Journalists do a lot of things these days. They blog. They shoot video. They collaborate on multimedia projects. They track what other journalists are doing in this age of continuous news.
And academic Jay Rosen says some of them are doing more in his book "What do Journalists Do?" which I recently picked up. It's about the public journalism trend in the early to mid 90's. Very controversial.
The journalists he describes not only cover city hall meetings and investigate corruption, they start non profits, and hold BBQ's, and ask reporters in their newsroom to read John Dewey and Alexis de Tocqueville. Public journalism!

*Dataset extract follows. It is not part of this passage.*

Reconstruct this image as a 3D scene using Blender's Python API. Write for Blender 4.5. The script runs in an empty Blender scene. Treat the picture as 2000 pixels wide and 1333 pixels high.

A lot of these efforts fizzled out, although I recently came across some research in a journalism studies journal identifying a few places that still profess to practice public journalism. But in a lot of ways, the web's impact on news organizations has forced them to practice another type of public journalism, participatory journalism. You can see that with iReport on CNN; you can see it on news sites that feature blogs by their reporters and by vetted community members.
This is the battle being fought in professional newsrooms across the country: those who want to preserve the traditional role of the journalist, and those who are curious and want to see where interactivity and participation will lead. As my colleague Art Hughes, formerly a reporter at Minnesota Public Radio, is fond of saying, "There's a room for both."
I agree with him. But the question I would pose - do we need both? That's a different question from, can online journalism pay for itself, but I'm more interested in the existential rather than practical question. But it's a question that Jay Rosen is exploring with his current project, NewAssignment.net. Only time will tell.